L’Eglise n’a certainement pas le devoir de suggérer, du point
de vue juridique et politique, la configuration concrète d’un tel système
international, mais elle offre à ceux qui en ont la responsabilité des pistes de
réflexion, des critères de jugement et des orientations pratiques qui peuvent en
garantir le cadre anthropologique et éthique autour de la notion de bien commun
(cf. Enc.
Caritas in veritate, n. 67).

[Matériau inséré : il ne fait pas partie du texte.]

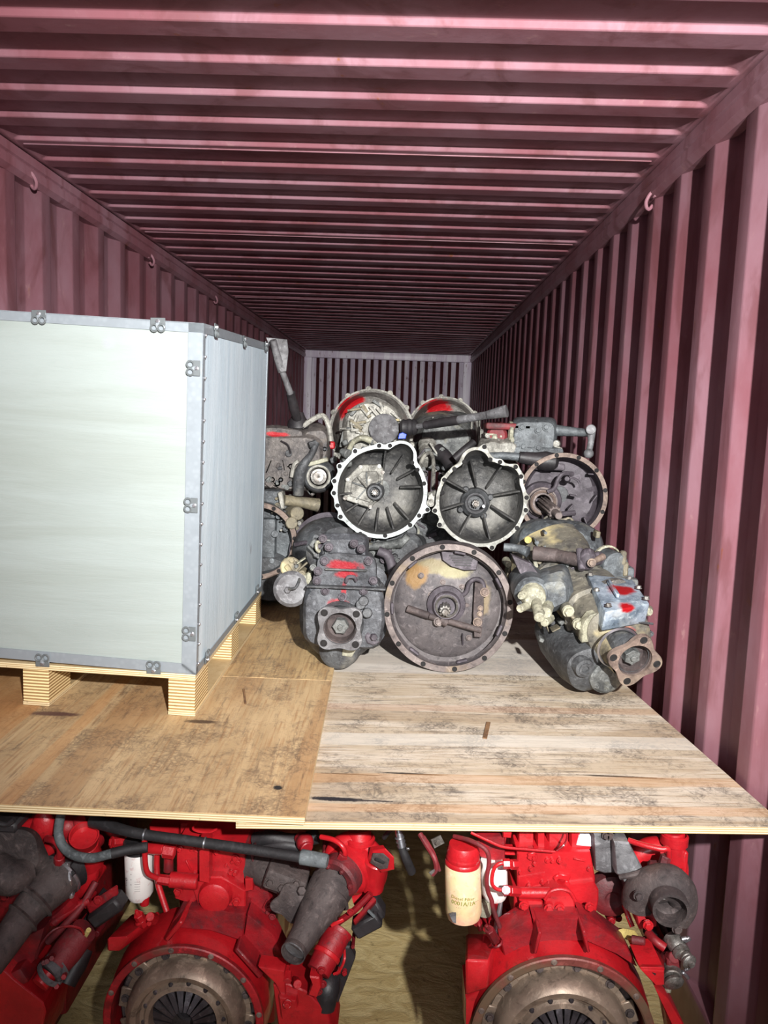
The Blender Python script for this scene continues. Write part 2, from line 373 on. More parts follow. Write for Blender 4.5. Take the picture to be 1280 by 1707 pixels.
def spline_shaft(T, c, ax, r, L, mat='steel', teeth=10, parent=None, tip=True):
    u, v, w = frame(ax); pts = []
    for i in range(teeth*4):
        a = 2*math.pi*i/(teeth*4); rr = r if i % 4 in (0, 1) else r*.8; pts.append((rr*math.cos(a), rr*math.sin(a)))
    m = MB().prism(pts, c, u, v, w, 0, L, r*.08)
    if tip: m.cyl(V(c)+w*L*.98, V(c)+w*(L*1.3), r*.62, r*.55); 
    return T.add('input_shaft', mat, m, parent=parent)
def out_flange(T, c, ax, R, roll, mat='iron', hub=.6, depth=.03, bore='hole', bore_label=None):
    u, v, w = frame(ax, roll); c = V(c)
    o = [(x, y) for x, y in lobed(R)]; inn = [(math.cos(2*math.pi*i/64)*R*.6, math.sin(2*math.pi*i/64)*R*.6) for i in range(64)]
    fl = T.add('output_flange', mat, MB().annulus(o, inn, c, u, v, w, .012, 0, -.002))
    T.add('flange_cup', 'iron', MB().lathe([(R*.62, .004), (R*.58, .002), (R*.5, -.03), (R*.2, -.035), (0, -.035)], c, w, 32), parent=fl)
    T.add('shaft_nut', 'alu_dark', MB().prism([(math.cos(a*math.pi/6)*R*(.25 if a % 2 else .3), math.sin(a*math.pi/6)*R*(.25 if a % 2 else .3)) for a in range(12)], c, u, v, w, -.036, -.004, .002).cyl(c-w*.006, c+w*.004, R*.1, n=12), parent=fl)
    for k in range(4):
        a = math.pi/4+k*math.pi/2; q = c+u*math.cos(a)*R*.82+v*math.sin(a)*R*.82+w*.0125
        T.add('bolt_hole', 'hole', MB().lathe([(0, 0), (R*.085, 0), (R*.1, .0015), (R*.13, .001), (R*.14, -.002)], q, w, 14), parent=fl)
    T.add('output_hub', 'dark', MB().lathe([(R*hub*1.05, -depth*3), (R*hub, -.004), (R*hub*.9, -.003)], c, w, 32))
    return fl
def lumps(T, n, reg, Y, mats, seed, smin=.008, smax=.024, back=.08, ax=FW):
    """bosses, bolts, plugs and short pipes cast on or screwed into a case"""
    rnd = random.Random(seed); u, v, w = frame(ax)
    for i in range(n):
        px, py = rnd.uniform(reg[0], reg[2]), rnd.uniform(reg[1], reg[3]); yy = Y if not callable(Y) else Y(px, py); c = T.p(px, py, yy); s = rnd.uniform(smin, smax); m = rnd.choice(mats); k = rnd.random()
        d = (u*rnd.uniform(-1, 1)+v*rnd.uniform(-1, 1)).normalized()
        if k < .3: T.add('boss', m, MB().cyl(c-w*back, c, s*1.15, s*.9, 14).cyl(c, c+w*s*.4, s*.5, s*.45, 6))
        elif k < .55: T.add('bolt', m, MB().cyl(c-w*back, c, s*.7, s*.7, 10).bolt(c, w, s*.55, s*.5))
        elif k < .78: T.add('cast_lug', m, MB().box(c-w*back*.45, (s*2*rnd.uniform(.7, 1.6), s*1.6, back), d, w.cross(d), w, bev=s*.3))
        else: T.add('cast_rib', m, MB().box(c-w*back*.5, (s*4, s*.55, back), d, w.cross(d), w, bev=s*.14))
# ---------------------------------------------------------------- container shell
WL, WR, YB, ZC, Y0 = -1.445, .868, 11.1, 2.63, -.9
PITCH, DEP = .2815, .036
def corr(y, ph, pitch=PITCH, dep=DEP):
    """0 at the inner flat, dep at the outer flat"""
    t = ((y-ph)/pitch) % 1.0; a, b = .25, .245
    if t < a: return 0.0
    if t < a+b: return dep*(t-a)/b
    if t < 2*a+b: return dep
    return dep*(1-(t-2*a-b)/b)
def breaks(y0, y1, ph, pitch=PITCH):
    out = []; k = math.floor((y0-ph)/pitch)-1
    while ph+k*pitch < y1+pitch:
        for t in (0, .25, .495, .745): 
            y = ph+(k+t)*pitch
            if y0 < y < y1: out.append(y)
        k += 1
    return [y0]+sorted(out)+[y1]
def side_wall(name, x, sgn, ph):
    mb = MB(); ys = breaks(Y0, YB, ph); vs = []; zs = [0, .13, .14, 2.555]
    for y in ys:
        d = corr(y, ph)
        for k, z in enumerate(zs): vs.append((x+sgn*(d if k >= 2 else 0), y, z))
    n = len(zs); fs = []
    for i in range(len(ys)-1):
        for k in range(n-1): fs.append((i*n+k, (i+1)*n+k, (i+1)*n+k+1, i*n+k+1))
    mb.add(vs, fs); o = mb.build(name, 'paint', ang=20); tag(o, kind='structure')
    md = o.modifiers.new('sheet', 'SOLIDIFY'); md.thickness = .002; md.offset = 0
    bv = o.modifiers.new('bend', 'BEVEL'); bv.width = .006; bv.segments = 2; bv.limit_method = 'ANGLE'; bv.angle_limit = math.radians(25); o.modifiers.move(1, 0)
    return o
PHR = 2.065+.07
side_wall('wall_right', WR, 1, PHR); side_wall('wall_left', WL, -1, 2.0)
# roof: pressed recesses with rounded ends
def roof():
    RP, D = .2165, .016; ph = 1.985; mb = MB(); ys = breaks(Y0, YB, ph, RP)
    ys2 = []
    xs = [WL-.04, WL+.03] + [WL+.03+.06*k/6 for k in range(1, 7)] + [WR-.09+.06*k/6 for k in range(0, 7)] + [WR+.04]
    vs = []; fs = []
    def cc(y):
        t = ((y-ph)/RP) % 1.0
        if t < .36: return 0.0
        if t < .40: return (t-.36)/.04
        if t < .945: return 1.0
        return 1-(t-.945)/.055
    ys = [Y0]; k = math.floor((Y0-ph)/RP)-1
    while ph+k*RP < YB+RP:
        for t in (0, .36, .40, .945):
            y = ph+(k+t)*RP
            if Y0 < y < YB: ys.append(y)
        k += 1
    ys.append(YB)
    for y in ys:
        for x in xs:
            e = min(x-(WL+.03), (WR-.03)-x)/.06; e = max(0, min(1, e)); e = 1-(1-e)**2.5
            vs.append((x, y, ZC+D*cc(y)*e))
    n = len(xs)
    for i in range(len(ys)-1):
        for j in range(n-1): fs.append((i*n+j, i*n+j+1, (i+1)*n+j+1, (i+1)*n+j))
    o = mb.add(vs, fs).build('ceiling', 'paint', ang=24); tag(o, kind='structure')
    bv = o.modifiers.new('bend', 'BEVEL'); bv.width = .003; bv.segments = 2; bv.limit_method = 'ANGLE'; bv.angle_limit = math.radians(24)
    md = o.modifiers.new('sheet', 'SOLIDIFY'); md.thickness = .002; md.offset = 1
    for i, y in enumerate((2.885, 4.19, 6.35, 8.5)):
        m = MB().box(((WL+WR)/2, y, ZC-.0015), (WR-WL-.1, .007, .004), bev=.001)
        o = m.build('trim_%d' % (i+3), 'paint', loc=((WL+WR)/2, y, ZC)); tag(o, kind='structure')
roof()
# top rails with a rolled groove
def rail(name, x, sgn):
    prof = [(0, 0), (.016, -.004), (.018, -.036), (.010, -.041), (.012, -.046), (.022, -.052), (.022, -.084), (.002, -.1), (-.06, -.1), (-.06, .03), (0, .03)]
    ys = [Y0, YB]; rings = [[V((x-sgn*a, y, ZC+b)) for a, b in prof] for y in ys]
    o = MB().loft(rings).build(name, 'paint', ang=30); tag(o, kind='structure')
rail('trim_1', WL, -1); rail('trim_2', WR, 1)
# end wall
def end_wall():
    mb = MB(); pitch = .108; xs = [WL]; k = -20
    x0 = WL+.1; x = x0; pts = [(WL-.04, 0), (x0, 0)]
    while x+pitch < WR-.08:
        pts += [(x+.060, 0), (x+.070, .045), (x+.098, .045), (x+.108, 0)]; x += pitch
    pts += [(WR+.04, 0)]
    vs = []; 
    for a, b in pts: vs += [(a, YB+b, 0), (a, YB+b, ZC-.02)]
    fs = [(2*i, 2*i+2, 2*i+3, 2*i+1) for i in range(len(pts)-1)]
    o = mb.add(vs, fs).build('wall_back', 'endwall', ang=20); tag(o, kind='structure')
    o.data.materials.append(M['paint_shaded'])
    for p in o.data.polygons:
        if p.center.y > YB+.01: p.material_index = 1  # groove shade put into the colour of slopes and recesses
    md = o.modifiers.new('sheet', 'SOLIDIFY'); md.thickness = .003; md.offset = -1
    for i, (x, nm) in enumerate(((WL+.05, 'trim_7'), (WR-.05, 'trim_8'))):
        o = MB().box((x, YB-.03, 1.3), (.11, .06, 2.6), bev=.01).build(nm, 'endwall'); tag(o, kind='structure')
    o = MB().box(((WL+WR)/2, YB-.045, ZC-.05), (WR-WL, .09, .1), bev=.012).build('trim_9', 'endwall'); tag(o, kind='structure')
end_wall()
fl = MB()
nx, ny = 60, 200; vs = []; fs = []
for j in range(ny+1):
    for i in range(nx+1):
        x = WL-.05+(WR-WL+.1)*i/nx; y = Y0+(YB+.05-Y0)*j/ny
        vs.append((x, y, noise.noise(V((x*2.2, y*3.5, 0)))*.006-.006))
for j in range(ny):
    for i in range(nx): a = j*(nx+1)+i; fs.append((a, a+1, a+nx+2, a+nx+1))
o = fl.add(vs, fs).build('floor', 'floor'); tag(o, kind='structure')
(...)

Dans la réflexion, quoi qu’il en
soit, il faut garder présent à l’esprit qu’il ne s’agit pas d’imaginer un
superpouvoir, concentré entre les mains de quelques-uns, qui domineraient sur
tous les peuples en exploitant les plus faibles, mais que cette autorité doit
être comprise, avant tout, comme une force morale, une faculté d’influencer
selon la raison (cf.
Pacem in terris, n. 27), c’est-à-dire comme une
autorité participative, limitée par le droit à son domaine de compétence.
Je remercie le
Conseil pontifical justice et paix qui, en
lien avec d’autres institutions pontificales, se propose d’approfondir les
orientations que j’ai proposées dans
Caritas in veritate, tant à travers
une réflexion sur une réforme du système financier et monétaire international,
qu’à travers l’assemblée plénière de ces jours-ci et le séminaire international
de l’année prochaine sur
Pacem in terris.
Que la Vierge Marie qui, avec foi et amour, a accueilli en
elle le Sauveur pour le donner au monde, nous guide dans l’annonce et le
témoignage de la doctrine sociale de l’Eglise, pour rendre la nouvelle
évangélisation plus efficace. C’est avec ce souhait que j’accorde avec plaisir à
chacun de vous ma Bénédiction apostolique.